Monday, September 23, 2013

Three lies that ambitious undergraduates must reject

In some of my interactions with undergraduates who wish to make a career in science I observe unrealistic expectations about what is required to survive, let alone succeed. Here are three lies they have been told and some have believed.

1. You are special.
If you grew up in the Western world you are part of Gen Y and it is likely you have been continually told you are wonderful and you can be anything you want to be.
Furthermore, if you are moderately bright and enthusiastic about science you may have received a lot of affirmation from high school teachers, career counselors, some peers, and/or undergraduate advisors.
This is particularly true if you attend an average or mediocre institution that desperately wants to recruit students to go to graduate school.
The problem is that once you get to a respectable graduate school you will discover that you are just average. Why does this matter?
Don't expect or demand special treatment.
You are going to have to work much harder than you have so far to get anywhere.
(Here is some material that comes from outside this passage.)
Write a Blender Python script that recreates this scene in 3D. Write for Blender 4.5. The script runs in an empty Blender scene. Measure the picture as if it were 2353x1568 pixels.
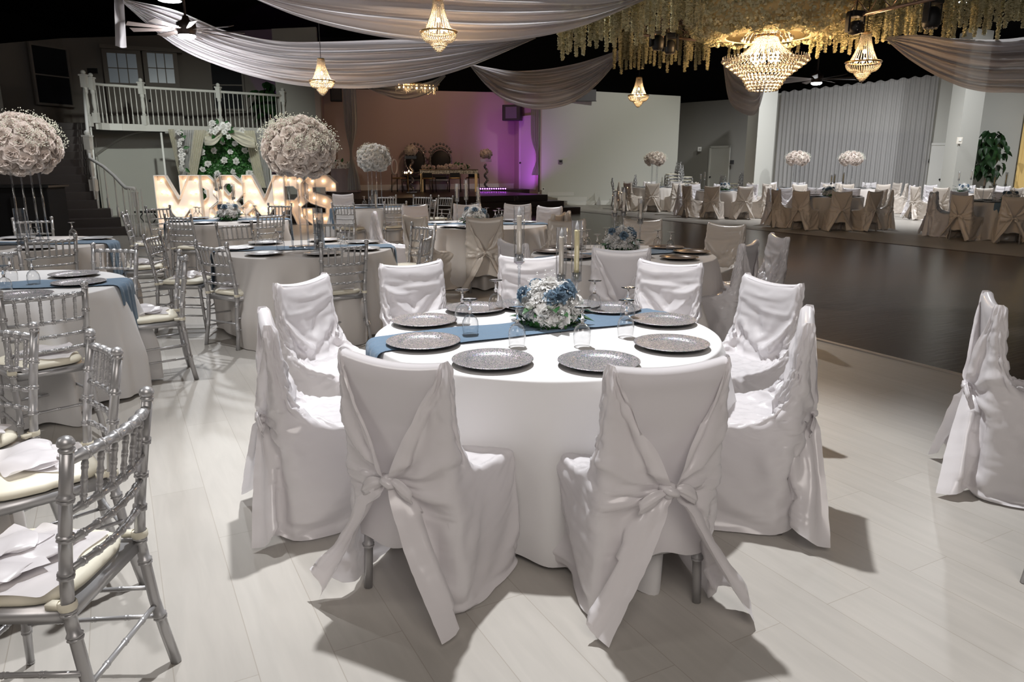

Aside: I found it interesting that in the popular book/blog Adulting the twenty-something author considers "accept that you are not special" is one of the key (and most difficult) steps to adulthood.
[I thank my own special adult children for bringing the book and blog to my attention].

2. Society wants you to become a scientist. We need more scientists.
Society does want this in principle, just not in practice.
Society is unwilling to pay for the high financial cost of supporting basic long-term research and the associated career structures. This means your scientific career will probably stall and end at the post-doctoral stage.
Consider the simple statistics. For example, the huge ratio of the number of physics Ph.D graduates each year in the USA to the number of advertised faculty positions at research universities.

3. You can have it all.
High grades, summer research projects, social life, international vacations, romantic relationships, the latest electronic toys, a car, a part-time job, hobbies, ... If you are going to excel/survive in science you are going to have to focus, set priorities, and make sacrifices.
I am not saying you should have no life outside of science. That is both unhealthy and boring.


  1. I understand there may be unrealistic expectations, but obviously those three things are at least partially true, and not just lies. I'd say 50/50. Anyone who leans too far either way is going to suffer psychological problems.

  2. The best counterfeit money looks real.
    The most powerful and dangerous lies are those that are partially true.
    The fact that you believe these are 50/50 true highlights to me just how serious this problem is.